> Exercise description: Copy exactly the lines from the one containing "were 1200x1600 pixels." through the one containing "COL = sc.collection", both included, and leave out any pictures.

> Records shown:
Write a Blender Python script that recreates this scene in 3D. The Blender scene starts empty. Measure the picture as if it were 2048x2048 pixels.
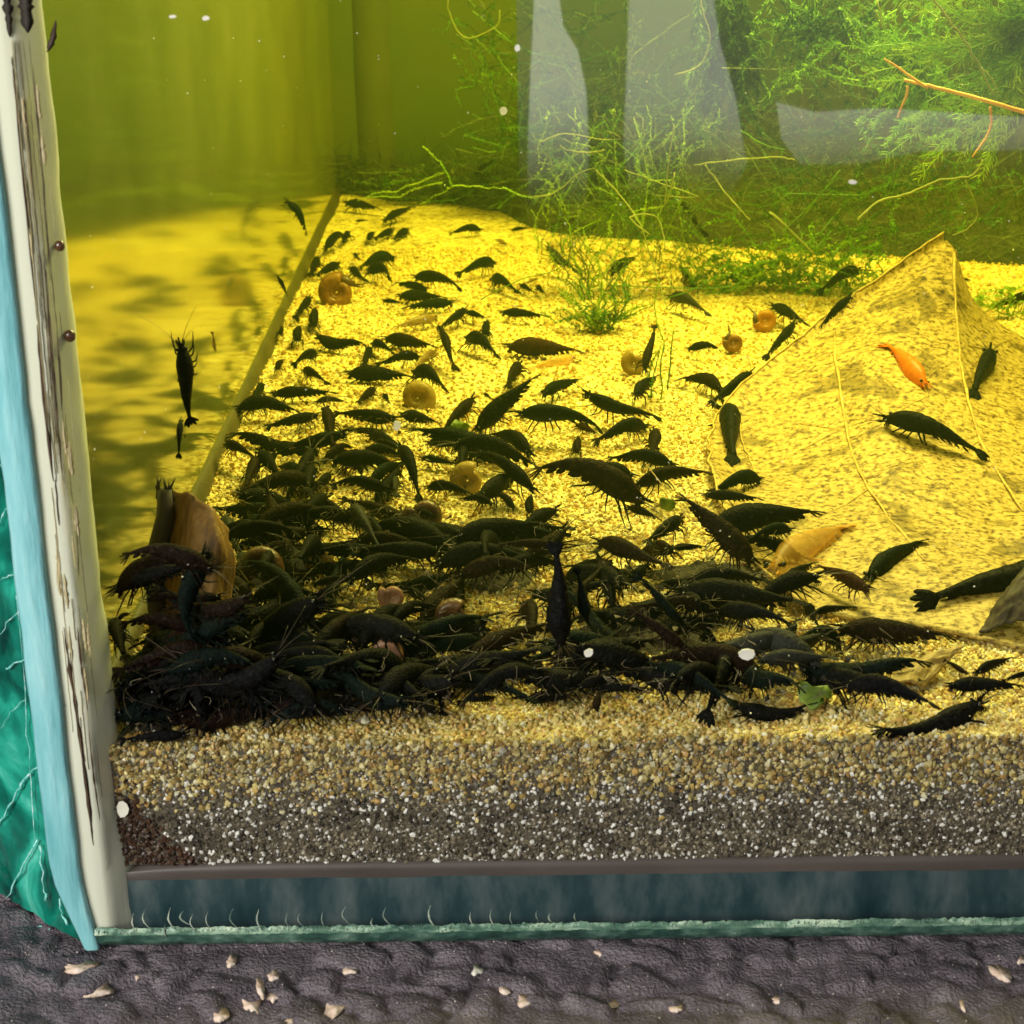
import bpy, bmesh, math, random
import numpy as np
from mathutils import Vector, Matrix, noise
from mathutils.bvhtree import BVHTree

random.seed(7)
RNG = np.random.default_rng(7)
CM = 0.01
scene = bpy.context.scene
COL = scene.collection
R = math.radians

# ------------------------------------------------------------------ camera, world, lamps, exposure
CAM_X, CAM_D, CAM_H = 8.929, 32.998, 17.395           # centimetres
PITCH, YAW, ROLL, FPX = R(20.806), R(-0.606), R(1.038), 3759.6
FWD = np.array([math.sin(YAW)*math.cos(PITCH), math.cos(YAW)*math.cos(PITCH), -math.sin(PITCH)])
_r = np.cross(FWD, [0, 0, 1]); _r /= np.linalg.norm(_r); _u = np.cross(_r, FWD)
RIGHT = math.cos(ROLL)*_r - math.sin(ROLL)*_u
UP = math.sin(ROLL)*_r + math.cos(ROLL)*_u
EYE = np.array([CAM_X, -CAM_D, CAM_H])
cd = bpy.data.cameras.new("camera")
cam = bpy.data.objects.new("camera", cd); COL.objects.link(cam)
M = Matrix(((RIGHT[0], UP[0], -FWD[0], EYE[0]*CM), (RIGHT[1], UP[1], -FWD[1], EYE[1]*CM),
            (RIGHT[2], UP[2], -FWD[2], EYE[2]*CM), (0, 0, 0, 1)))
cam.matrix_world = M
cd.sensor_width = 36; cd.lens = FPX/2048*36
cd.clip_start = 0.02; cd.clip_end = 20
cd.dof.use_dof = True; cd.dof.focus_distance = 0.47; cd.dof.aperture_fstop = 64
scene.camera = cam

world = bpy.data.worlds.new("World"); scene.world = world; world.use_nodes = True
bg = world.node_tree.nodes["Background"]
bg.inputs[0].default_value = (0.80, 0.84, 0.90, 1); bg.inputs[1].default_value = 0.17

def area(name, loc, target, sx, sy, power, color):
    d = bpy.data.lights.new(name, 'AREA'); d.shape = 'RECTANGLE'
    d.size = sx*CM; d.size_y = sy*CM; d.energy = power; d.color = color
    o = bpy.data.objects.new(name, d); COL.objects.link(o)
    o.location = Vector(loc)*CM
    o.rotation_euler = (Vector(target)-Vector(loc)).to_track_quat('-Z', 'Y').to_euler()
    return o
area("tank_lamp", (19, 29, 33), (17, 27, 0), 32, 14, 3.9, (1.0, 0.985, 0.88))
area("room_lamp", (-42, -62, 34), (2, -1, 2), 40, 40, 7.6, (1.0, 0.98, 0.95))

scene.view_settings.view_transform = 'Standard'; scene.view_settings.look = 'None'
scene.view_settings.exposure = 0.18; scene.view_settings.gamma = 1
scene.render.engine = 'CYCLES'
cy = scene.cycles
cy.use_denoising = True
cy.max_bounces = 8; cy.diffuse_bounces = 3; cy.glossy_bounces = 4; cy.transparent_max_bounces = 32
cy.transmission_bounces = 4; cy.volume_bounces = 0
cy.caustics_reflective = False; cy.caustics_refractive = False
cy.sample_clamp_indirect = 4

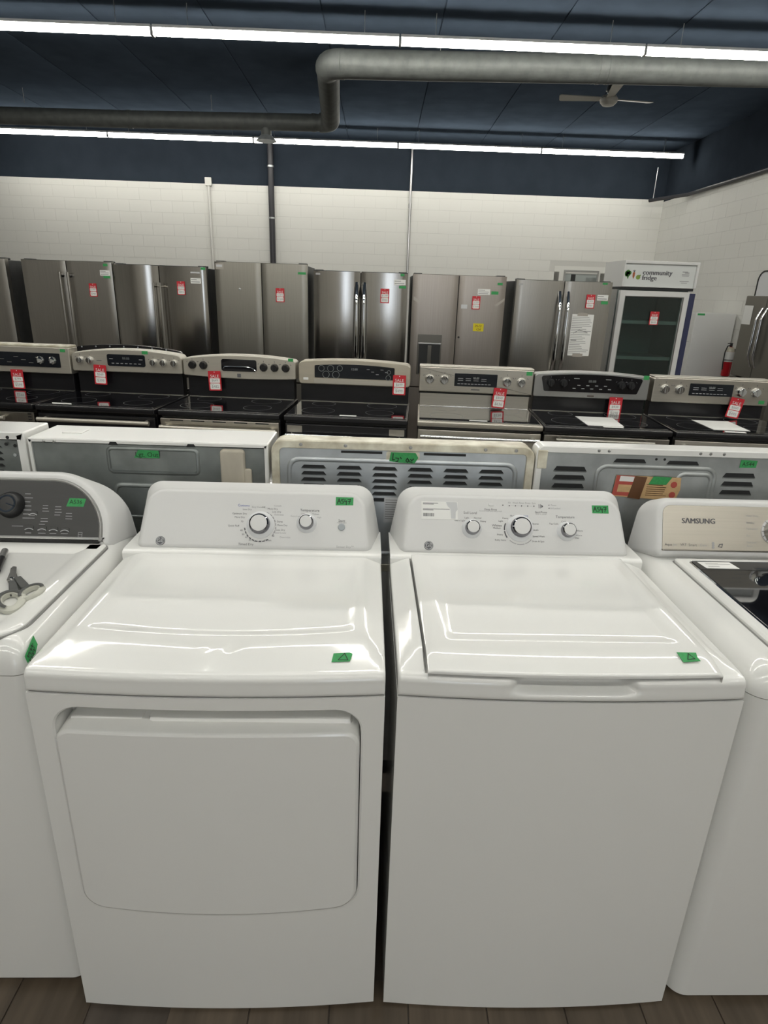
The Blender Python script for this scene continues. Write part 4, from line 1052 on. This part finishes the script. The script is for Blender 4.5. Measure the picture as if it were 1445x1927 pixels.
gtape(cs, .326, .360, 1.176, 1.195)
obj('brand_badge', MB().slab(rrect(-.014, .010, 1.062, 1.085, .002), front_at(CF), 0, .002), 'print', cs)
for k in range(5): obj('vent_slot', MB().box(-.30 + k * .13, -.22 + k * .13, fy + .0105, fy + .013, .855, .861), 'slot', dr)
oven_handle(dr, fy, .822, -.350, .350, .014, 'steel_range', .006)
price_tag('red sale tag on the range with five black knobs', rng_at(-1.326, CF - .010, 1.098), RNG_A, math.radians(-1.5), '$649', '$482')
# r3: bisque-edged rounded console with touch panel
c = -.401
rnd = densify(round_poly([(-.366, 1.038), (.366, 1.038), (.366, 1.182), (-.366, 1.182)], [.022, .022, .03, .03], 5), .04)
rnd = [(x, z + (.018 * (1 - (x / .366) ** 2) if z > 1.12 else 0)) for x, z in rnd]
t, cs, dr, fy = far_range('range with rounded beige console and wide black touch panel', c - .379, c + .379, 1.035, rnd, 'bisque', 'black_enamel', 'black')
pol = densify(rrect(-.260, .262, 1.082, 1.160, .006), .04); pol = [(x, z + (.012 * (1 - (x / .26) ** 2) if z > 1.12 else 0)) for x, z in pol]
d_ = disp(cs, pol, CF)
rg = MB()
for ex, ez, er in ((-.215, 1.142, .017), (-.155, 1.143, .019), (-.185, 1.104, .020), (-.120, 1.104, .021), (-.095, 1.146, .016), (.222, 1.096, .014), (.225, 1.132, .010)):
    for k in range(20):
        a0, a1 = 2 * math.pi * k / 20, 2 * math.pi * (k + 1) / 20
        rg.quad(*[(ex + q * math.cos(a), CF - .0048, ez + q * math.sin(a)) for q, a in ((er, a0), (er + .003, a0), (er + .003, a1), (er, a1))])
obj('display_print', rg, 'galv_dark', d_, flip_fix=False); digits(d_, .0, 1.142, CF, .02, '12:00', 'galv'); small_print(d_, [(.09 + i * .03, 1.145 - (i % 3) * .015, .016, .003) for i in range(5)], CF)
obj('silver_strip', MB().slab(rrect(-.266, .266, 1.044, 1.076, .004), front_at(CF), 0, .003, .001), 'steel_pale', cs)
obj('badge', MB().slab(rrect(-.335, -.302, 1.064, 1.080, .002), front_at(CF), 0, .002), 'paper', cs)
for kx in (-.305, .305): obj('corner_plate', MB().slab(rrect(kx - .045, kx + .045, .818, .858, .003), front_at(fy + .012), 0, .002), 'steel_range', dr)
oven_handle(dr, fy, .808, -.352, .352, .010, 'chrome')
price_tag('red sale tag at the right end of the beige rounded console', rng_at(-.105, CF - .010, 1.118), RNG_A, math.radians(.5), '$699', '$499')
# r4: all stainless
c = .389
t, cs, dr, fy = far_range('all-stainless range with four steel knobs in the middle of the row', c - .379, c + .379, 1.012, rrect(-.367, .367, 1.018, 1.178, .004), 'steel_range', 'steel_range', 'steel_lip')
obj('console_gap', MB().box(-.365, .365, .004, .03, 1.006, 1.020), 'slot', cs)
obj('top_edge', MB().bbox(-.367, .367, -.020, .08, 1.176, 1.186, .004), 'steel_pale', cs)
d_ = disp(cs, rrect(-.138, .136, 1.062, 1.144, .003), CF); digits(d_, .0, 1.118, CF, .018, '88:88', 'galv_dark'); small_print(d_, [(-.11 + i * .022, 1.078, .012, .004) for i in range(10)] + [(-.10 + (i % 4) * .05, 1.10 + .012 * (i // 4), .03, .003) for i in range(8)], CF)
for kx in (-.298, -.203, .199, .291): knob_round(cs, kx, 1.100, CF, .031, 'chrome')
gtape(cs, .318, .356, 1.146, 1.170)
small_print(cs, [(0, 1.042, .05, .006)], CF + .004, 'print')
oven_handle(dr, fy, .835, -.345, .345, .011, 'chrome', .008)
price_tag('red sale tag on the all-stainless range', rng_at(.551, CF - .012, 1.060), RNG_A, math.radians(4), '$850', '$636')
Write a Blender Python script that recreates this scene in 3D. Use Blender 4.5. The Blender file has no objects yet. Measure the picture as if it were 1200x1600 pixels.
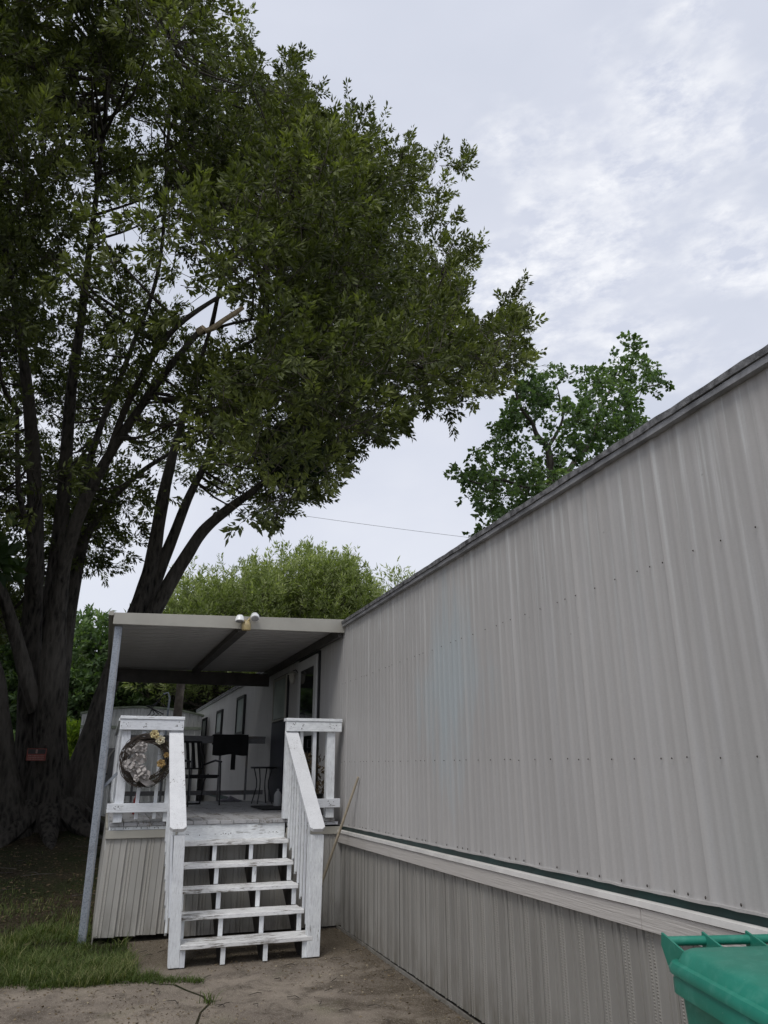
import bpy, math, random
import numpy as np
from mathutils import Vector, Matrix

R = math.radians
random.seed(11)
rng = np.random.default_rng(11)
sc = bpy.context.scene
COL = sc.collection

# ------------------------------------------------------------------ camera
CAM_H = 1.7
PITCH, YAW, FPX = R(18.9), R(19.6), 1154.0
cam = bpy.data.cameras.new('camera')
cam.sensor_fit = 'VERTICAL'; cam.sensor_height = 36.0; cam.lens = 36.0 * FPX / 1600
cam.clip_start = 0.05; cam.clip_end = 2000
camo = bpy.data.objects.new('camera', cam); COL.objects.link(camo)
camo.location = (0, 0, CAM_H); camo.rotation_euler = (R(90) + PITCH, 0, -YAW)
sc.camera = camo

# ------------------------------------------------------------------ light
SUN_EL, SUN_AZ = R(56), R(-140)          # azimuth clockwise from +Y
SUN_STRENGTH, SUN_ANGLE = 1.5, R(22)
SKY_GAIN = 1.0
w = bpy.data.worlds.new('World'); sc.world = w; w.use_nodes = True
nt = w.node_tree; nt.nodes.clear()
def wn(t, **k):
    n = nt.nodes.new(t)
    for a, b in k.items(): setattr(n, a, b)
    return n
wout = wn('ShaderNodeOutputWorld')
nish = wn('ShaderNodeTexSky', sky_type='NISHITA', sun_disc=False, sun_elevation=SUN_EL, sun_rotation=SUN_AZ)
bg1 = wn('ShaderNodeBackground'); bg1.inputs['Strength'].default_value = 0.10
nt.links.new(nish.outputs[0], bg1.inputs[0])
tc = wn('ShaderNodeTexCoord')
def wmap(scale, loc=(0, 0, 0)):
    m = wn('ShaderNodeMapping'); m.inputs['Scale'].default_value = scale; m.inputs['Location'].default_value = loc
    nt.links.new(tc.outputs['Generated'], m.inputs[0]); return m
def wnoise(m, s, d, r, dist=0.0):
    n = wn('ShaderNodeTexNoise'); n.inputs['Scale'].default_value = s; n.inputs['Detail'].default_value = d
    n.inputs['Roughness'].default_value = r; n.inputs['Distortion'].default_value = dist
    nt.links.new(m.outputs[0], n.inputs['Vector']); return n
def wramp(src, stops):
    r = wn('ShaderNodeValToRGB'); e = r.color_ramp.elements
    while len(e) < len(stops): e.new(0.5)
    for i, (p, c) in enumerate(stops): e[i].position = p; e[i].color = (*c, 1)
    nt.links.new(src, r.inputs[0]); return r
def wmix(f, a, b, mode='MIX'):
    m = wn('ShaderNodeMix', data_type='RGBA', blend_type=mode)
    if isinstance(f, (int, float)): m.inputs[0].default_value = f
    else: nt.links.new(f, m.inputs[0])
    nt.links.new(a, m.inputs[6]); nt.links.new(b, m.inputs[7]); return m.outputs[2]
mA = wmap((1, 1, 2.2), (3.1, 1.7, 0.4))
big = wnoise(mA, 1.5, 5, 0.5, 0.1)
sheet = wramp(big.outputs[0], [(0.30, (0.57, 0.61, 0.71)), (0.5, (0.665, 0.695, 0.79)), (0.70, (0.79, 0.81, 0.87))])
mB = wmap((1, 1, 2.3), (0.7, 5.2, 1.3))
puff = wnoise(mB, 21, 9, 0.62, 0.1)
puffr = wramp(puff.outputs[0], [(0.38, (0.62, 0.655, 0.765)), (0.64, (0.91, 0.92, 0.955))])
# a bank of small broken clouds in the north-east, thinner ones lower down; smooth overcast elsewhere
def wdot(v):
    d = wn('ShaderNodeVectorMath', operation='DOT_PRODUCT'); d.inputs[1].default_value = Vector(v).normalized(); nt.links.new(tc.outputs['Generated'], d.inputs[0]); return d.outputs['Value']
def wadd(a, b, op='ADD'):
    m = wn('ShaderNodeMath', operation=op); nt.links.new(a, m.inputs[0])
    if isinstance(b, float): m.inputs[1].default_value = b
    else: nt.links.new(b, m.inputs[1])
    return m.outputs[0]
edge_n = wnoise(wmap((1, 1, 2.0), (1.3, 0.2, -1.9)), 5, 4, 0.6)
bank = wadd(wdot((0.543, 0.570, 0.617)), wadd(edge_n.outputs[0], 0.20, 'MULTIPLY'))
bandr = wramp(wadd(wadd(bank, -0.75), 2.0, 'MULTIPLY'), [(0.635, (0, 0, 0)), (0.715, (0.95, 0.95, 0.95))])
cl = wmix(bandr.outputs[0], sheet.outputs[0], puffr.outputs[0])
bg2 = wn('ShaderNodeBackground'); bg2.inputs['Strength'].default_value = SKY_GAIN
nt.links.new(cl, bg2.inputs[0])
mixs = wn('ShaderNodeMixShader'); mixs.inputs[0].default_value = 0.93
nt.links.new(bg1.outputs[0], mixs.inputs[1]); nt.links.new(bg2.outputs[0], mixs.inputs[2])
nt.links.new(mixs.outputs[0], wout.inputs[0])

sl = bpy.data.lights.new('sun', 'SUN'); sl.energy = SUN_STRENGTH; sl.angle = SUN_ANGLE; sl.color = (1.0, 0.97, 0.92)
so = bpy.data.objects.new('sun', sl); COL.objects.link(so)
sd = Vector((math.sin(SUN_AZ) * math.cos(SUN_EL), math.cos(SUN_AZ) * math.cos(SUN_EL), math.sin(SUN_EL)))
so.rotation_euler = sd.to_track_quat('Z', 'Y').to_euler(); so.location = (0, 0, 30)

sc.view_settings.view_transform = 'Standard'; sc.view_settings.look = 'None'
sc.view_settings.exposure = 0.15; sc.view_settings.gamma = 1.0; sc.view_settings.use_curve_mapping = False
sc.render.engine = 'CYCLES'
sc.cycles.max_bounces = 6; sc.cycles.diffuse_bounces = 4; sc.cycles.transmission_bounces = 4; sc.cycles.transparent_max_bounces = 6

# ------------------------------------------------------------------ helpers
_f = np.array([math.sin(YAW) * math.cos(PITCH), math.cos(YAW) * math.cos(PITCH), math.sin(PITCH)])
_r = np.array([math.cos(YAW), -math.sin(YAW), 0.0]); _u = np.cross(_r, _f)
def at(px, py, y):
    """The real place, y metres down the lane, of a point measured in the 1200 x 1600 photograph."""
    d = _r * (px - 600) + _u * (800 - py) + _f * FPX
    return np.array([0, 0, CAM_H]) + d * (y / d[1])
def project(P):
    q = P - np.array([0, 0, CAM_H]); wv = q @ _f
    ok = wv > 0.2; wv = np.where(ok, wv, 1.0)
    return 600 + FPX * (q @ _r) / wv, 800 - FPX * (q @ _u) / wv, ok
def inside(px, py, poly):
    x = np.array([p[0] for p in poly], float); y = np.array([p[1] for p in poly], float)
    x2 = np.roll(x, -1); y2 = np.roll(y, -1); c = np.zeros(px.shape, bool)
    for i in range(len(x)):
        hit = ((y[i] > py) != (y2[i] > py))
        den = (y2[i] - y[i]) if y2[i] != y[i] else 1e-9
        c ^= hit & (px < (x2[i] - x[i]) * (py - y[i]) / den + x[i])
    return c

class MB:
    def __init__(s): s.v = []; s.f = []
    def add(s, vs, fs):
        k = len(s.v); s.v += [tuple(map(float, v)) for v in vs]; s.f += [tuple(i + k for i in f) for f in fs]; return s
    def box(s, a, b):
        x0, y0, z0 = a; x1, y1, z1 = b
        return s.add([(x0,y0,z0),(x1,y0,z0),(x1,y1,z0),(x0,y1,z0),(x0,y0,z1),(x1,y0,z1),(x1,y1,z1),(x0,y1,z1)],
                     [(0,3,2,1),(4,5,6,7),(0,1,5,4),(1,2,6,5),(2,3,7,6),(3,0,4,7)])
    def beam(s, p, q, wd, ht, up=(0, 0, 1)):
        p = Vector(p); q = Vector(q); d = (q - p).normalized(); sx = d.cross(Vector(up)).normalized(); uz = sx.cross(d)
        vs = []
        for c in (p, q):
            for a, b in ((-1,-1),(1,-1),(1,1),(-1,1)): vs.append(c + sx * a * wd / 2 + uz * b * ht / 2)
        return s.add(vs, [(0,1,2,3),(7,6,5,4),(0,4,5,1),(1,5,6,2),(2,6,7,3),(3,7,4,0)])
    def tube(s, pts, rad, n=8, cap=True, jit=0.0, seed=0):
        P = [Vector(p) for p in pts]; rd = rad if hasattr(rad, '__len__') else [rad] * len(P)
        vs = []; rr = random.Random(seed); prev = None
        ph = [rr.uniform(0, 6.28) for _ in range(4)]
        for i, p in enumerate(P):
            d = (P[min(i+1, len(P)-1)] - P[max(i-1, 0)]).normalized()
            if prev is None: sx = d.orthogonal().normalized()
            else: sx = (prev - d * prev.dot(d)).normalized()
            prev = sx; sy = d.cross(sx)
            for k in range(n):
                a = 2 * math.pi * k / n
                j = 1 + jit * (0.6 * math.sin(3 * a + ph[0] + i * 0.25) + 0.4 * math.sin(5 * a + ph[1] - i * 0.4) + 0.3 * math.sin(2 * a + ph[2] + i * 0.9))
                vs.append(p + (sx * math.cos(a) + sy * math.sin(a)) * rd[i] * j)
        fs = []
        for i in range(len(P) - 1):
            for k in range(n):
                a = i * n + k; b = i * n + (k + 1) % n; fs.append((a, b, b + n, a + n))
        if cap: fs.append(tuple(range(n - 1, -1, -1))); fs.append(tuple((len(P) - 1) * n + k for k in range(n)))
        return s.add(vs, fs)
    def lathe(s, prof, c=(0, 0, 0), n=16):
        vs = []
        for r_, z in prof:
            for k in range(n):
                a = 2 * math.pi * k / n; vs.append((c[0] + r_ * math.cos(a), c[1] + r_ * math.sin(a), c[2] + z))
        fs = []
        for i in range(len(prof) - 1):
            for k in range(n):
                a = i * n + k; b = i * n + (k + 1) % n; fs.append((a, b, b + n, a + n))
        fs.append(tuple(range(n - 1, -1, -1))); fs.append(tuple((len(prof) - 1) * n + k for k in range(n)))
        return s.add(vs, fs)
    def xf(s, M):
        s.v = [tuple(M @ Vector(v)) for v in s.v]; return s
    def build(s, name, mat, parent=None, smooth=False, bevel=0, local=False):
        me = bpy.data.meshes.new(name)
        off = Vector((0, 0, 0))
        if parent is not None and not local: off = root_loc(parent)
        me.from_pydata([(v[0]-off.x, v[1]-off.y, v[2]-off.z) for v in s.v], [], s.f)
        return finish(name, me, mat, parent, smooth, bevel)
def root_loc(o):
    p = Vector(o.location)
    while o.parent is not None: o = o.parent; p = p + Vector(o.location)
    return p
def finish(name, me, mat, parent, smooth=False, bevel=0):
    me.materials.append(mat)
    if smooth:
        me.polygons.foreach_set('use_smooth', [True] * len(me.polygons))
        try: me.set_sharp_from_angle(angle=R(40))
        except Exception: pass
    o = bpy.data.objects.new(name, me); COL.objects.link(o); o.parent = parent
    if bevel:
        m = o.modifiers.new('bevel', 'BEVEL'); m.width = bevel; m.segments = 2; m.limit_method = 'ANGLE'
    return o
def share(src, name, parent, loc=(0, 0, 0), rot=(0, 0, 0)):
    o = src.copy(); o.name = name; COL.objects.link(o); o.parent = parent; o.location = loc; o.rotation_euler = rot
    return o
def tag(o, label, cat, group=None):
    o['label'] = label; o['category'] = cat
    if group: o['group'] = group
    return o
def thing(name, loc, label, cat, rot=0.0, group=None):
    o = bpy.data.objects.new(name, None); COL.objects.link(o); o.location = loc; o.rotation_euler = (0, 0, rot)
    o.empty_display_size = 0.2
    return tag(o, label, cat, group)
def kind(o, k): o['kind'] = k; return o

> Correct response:
Write a Blender Python script that recreates this scene in 3D. Use Blender 4.5. The Blender file has no objects yet. Measure the picture as if it were 1200x1600 pixels.
import bpy, math, random
import numpy as np
from mathutils import Vector, Matrix

R = math.radians
random.seed(11)
rng = np.random.default_rng(11)
sc = bpy.context.scene
COL = sc.collection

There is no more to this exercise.